I definitely would have made better assumptions on a show that I knew well. Watching a show with no sound that I am familiar with, I would have known that the girls were twins. I had to discover that after I turned the sound on. Using non verbal cues did not tell me the whole story. Not only that but the non verbal cues also tricked me into thinking the girls were different ages. This huge error in assumption taught me a lot about making assumptions about people based on their clothes, make-up, etc. We cannot know a person by simply looking at their outward appearance but only through verbal connection can we get to know a person and develop a relationship.

There was a scene that I think summarizes this. Liv dressed up like Maddie in a sports jersey, glasses, and pony tail and asked this boy to go to a dance. He told her no because he said you are not my type. He later explained to Maddie what happened and he said he told her no because he knew all along it was Liv dressed up like Maddie. This boy obviously knew the two girls far beyond looks.

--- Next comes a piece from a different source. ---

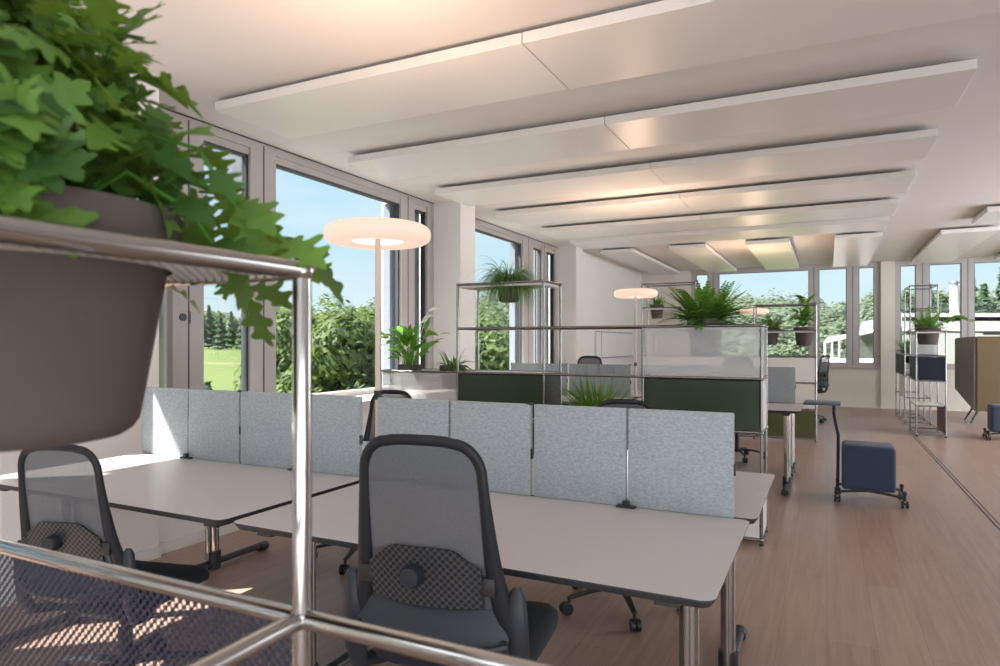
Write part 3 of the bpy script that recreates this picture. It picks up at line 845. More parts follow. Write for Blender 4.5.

Thursday, September 5, 2013

Effective Communicators

When I think of an effective communicator, the first trait that comes to mind is someone who listens. Most people think of communication as talking, but I prefer to communicate with someone who actively listens to me or others. A friend of mine named Jodie has always been an effective communicator. I met her when our daughters took dancing lessons together fourteen years ago. We spent many hours over the years waiting for our daughters to finish their lessons. She always listened to whatever I was saying and was not distracted by anything else going on around us. I knew she was listening because she would make comments or ask questions about my conversation. Over the years that I have known her, she makes every attempt to make the person she is talking to feel valued. I always walk away from her feeling a little more uplifted than I was before I spoke to her. I wish I could say more about her traits besides the fact that she listens because there is so much more that she does. Her skills are hard for me to define. Her friendliness is not fake but very genuine. I would love to be able to communicate the way she does, and make people feel valued after a simple conversation. She may have learned some of her communication skills from her job. She is a Human Resource Director of a company. I hope I leave this course understanding her skills, and I hope I have learned some of them also.